Reproduce each line exactly, including spacing and punctuation.

DATASET EXCERPT.
^^^^
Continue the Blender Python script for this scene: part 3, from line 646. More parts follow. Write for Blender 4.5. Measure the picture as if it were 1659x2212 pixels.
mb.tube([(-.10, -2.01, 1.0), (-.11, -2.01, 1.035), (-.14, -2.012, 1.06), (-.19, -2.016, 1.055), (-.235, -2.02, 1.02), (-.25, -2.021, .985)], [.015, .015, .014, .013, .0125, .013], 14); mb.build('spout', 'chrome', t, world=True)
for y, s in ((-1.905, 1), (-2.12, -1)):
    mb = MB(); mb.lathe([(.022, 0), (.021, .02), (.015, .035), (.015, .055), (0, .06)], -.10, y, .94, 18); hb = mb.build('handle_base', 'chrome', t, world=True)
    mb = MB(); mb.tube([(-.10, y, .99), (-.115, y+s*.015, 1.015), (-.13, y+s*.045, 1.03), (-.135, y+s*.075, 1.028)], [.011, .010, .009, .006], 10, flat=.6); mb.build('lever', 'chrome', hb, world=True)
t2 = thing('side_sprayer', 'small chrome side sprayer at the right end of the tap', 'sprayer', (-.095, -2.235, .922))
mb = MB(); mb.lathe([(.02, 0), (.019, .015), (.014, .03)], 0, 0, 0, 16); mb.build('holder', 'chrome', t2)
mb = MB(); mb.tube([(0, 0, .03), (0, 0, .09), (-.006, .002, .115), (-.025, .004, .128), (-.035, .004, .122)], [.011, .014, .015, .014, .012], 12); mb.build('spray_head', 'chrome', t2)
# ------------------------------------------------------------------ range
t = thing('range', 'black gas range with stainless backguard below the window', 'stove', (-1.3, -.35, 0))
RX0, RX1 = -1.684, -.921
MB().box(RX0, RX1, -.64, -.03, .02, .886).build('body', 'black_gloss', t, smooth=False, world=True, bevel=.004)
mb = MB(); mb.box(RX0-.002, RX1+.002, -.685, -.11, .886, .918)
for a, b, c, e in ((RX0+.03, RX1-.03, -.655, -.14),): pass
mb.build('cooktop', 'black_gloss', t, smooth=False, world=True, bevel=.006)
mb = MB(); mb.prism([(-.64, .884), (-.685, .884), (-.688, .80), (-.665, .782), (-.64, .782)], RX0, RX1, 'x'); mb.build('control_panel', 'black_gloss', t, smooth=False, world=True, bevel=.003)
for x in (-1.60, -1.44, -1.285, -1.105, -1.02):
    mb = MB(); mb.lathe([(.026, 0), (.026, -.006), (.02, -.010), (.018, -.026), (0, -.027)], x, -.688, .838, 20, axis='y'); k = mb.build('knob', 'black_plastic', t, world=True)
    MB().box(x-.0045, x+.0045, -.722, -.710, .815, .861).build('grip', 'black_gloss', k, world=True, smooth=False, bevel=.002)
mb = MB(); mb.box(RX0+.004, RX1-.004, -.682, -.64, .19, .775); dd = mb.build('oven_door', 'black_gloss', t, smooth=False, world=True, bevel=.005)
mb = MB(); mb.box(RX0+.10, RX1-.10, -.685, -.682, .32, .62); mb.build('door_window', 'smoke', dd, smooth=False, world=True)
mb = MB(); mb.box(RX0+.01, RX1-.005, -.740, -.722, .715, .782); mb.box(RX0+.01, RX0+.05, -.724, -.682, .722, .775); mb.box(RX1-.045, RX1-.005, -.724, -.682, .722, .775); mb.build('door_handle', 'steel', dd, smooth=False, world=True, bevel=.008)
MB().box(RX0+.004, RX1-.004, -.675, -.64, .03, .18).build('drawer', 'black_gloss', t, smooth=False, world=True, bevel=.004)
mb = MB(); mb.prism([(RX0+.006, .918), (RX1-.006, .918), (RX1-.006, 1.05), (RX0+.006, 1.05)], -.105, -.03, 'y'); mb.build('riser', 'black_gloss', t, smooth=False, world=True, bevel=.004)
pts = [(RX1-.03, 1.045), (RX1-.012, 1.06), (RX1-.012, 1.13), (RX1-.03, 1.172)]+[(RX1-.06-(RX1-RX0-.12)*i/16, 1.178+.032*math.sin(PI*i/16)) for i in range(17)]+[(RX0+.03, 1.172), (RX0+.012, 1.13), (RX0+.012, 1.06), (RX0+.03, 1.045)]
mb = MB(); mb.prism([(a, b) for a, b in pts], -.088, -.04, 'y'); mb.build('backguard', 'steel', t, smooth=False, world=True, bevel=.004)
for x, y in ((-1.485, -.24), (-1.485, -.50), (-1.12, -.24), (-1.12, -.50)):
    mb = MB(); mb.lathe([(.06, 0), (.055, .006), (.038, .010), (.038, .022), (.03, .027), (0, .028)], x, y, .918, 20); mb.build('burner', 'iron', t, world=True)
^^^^
FULL OUTPUT.
Continue the Blender Python script for this scene: part 3, from line 646. More parts follow. Write for Blender 4.5. Measure the picture as if it were 1659x2212 pixels.
mb.tube([(-.10, -2.01, 1.0), (-.11, -2.01, 1.035), (-.14, -2.012, 1.06), (-.19, -2.016, 1.055), (-.235, -2.02, 1.02), (-.25, -2.021, .985)], [.015, .015, .014, .013, .0125, .013], 14); mb.build('spout', 'chrome', t, world=True)
for y, s in ((-1.905, 1), (-2.12, -1)):
    mb = MB(); mb.lathe([(.022, 0), (.021, .02), (.015, .035), (.015, .055), (0, .06)], -.10, y, .94, 18); hb = mb.build('handle_base', 'chrome', t, world=True)
    mb = MB(); mb.tube([(-.10, y, .99), (-.115, y+s*.015, 1.015), (-.13, y+s*.045, 1.03), (-.135, y+s*.075, 1.028)], [.011, .010, .009, .006], 10, flat=.6); mb.build('lever', 'chrome', hb, world=True)
t2 = thing('side_sprayer', 'small chrome side sprayer at the right end of the tap', 'sprayer', (-.095, -2.235, .922))
mb = MB(); mb.lathe([(.02, 0), (.019, .015), (.014, .03)], 0, 0, 0, 16); mb.build('holder', 'chrome', t2)
mb = MB(); mb.tube([(0, 0, .03), (0, 0, .09), (-.006, .002, .115), (-.025, .004, .128), (-.035, .004, .122)], [.011, .014, .015, .014, .012], 12); mb.build('spray_head', 'chrome', t2)
# ------------------------------------------------------------------ range
t = thing('range', 'black gas range with stainless backguard below the window', 'stove', (-1.3, -.35, 0))
RX0, RX1 = -1.684, -.921
MB().box(RX0, RX1, -.64, -.03, .02, .886).build('body', 'black_gloss', t, smooth=False, world=True, bevel=.004)
mb = MB(); mb.box(RX0-.002, RX1+.002, -.685, -.11, .886, .918)
for a, b, c, e in ((RX0+.03, RX1-.03, -.655, -.14),): pass
mb.build('cooktop', 'black_gloss', t, smooth=False, world=True, bevel=.006)
mb = MB(); mb.prism([(-.64, .884), (-.685, .884), (-.688, .80), (-.665, .782), (-.64, .782)], RX0, RX1, 'x'); mb.build('control_panel', 'black_gloss', t, smooth=False, world=True, bevel=.003)
for x in (-1.60, -1.44, -1.285, -1.105, -1.02):
    mb = MB(); mb.lathe([(.026, 0), (.026, -.006), (.02, -.010), (.018, -.026), (0, -.027)], x, -.688, .838, 20, axis='y'); k = mb.build('knob', 'black_plastic', t, world=True)
    MB().box(x-.0045, x+.0045, -.722, -.710, .815, .861).build('grip', 'black_gloss', k, world=True, smooth=False, bevel=.002)
mb = MB(); mb.box(RX0+.004, RX1-.004, -.682, -.64, .19, .775); dd = mb.build('oven_door', 'black_gloss', t, smooth=False, world=True, bevel=.005)
mb = MB(); mb.box(RX0+.10, RX1-.10, -.685, -.682, .32, .62); mb.build('door_window', 'smoke', dd, smooth=False, world=True)
mb = MB(); mb.box(RX0+.01, RX1-.005, -.740, -.722, .715, .782); mb.box(RX0+.01, RX0+.05, -.724, -.682, .722, .775); mb.box(RX1-.045, RX1-.005, -.724, -.682, .722, .775); mb.build('door_handle', 'steel', dd, smooth=False, world=True, bevel=.008)
MB().box(RX0+.004, RX1-.004, -.675, -.64, .03, .18).build('drawer', 'black_gloss', t, smooth=False, world=True, bevel=.004)
mb = MB(); mb.prism([(RX0+.006, .918), (RX1-.006, .918), (RX1-.006, 1.05), (RX0+.006, 1.05)], -.105, -.03, 'y'); mb.build('riser', 'black_gloss', t, smooth=False, world=True, bevel=.004)
pts = [(RX1-.03, 1.045), (RX1-.012, 1.06), (RX1-.012, 1.13), (RX1-.03, 1.172)]+[(RX1-.06-(RX1-RX0-.12)*i/16, 1.178+.032*math.sin(PI*i/16)) for i in range(17)]+[(RX0+.03, 1.172), (RX0+.012, 1.13), (RX0+.012, 1.06), (RX0+.03, 1.045)]
mb = MB(); mb.prism([(a, b) for a, b in pts], -.088, -.04, 'y'); mb.build('backguard', 'steel', t, smooth=False, world=True, bevel=.004)
for x, y in ((-1.485, -.24), (-1.485, -.50), (-1.12, -.24), (-1.12, -.50)):
    mb = MB(); mb.lathe([(.06, 0), (.055, .006), (.038, .010), (.038, .022), (.03, .027), (0, .028)], x, y, .918, 20); mb.build('burner', 'iron', t, world=True)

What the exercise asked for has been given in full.